The Authentic Engine
A friend of mine once asked me where I came up with ideas for my stories. My explanation was that I might take my childhood house in Providence, put it in Los Angeles, and populate it with people I met in college in New York. “Oh,” he said. “So it’s like a dream.”
“Exactly,” I replied. A dream is perhaps the best and quickest description of the writing process. After all, aren’t many stories begun in that fertile, idle state we call a “day dream?” However, I am as likely as not to ignore my sleeping dreams, which, like most people’s, are abstract, surreal, and periodically repetitive and unsatisfying. I hope they’ve done their work, because once I’m out of bed, I’m on to other things.
But I have never doubted the dreams are important. And of course they are. Without dreams human beings go mad. Think about that for a moment: you literally must dream. These fragmented, Frankenstein narratives we call dreams are in a way more important than the sleep in which they are born. The deep rest of sleep is nothing more than a vehicle for spontaneous imagining.

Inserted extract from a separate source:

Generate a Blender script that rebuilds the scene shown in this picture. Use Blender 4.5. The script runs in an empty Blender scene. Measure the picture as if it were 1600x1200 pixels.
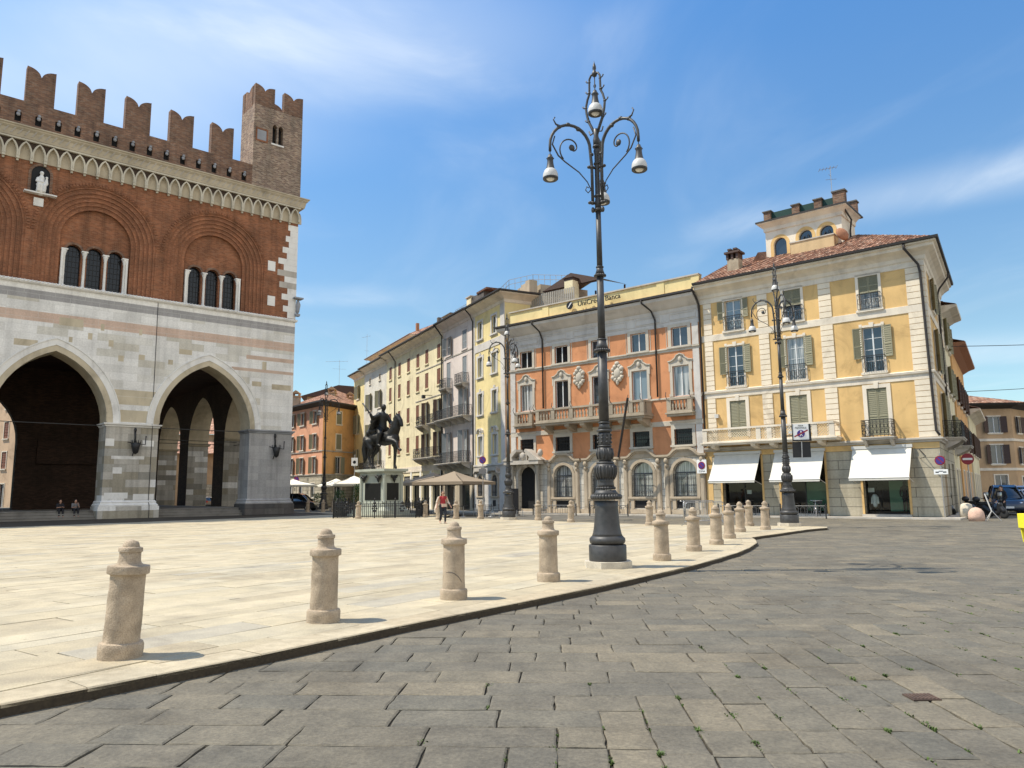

Or, as any writer knows, re-imagining. For everything we write, everything we dream, is culled from all that we have done and known. Culled, and then rearranged into a new reality. The imagination is not interested in what is. What we call reality is merely the building material of the imagination, which knows only the vast and ever-shifting landscape of its own reality.

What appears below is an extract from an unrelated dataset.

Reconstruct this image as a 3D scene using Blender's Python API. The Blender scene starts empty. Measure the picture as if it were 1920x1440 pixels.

That our visions of our futures are called dreams is no linguistic coincidence. As you imagine yourself forward through time, you are rearranging in your imagination what has been to shape what will be. For this reason, the imagination loves the future, it is its playground, and the imagination is fearless when facing the future because it cannot be wrong. And this great tool with which everyone was gifted is not just a muscle for writing stories or painting pictures, it is the authentic engine that drives the human animal forward.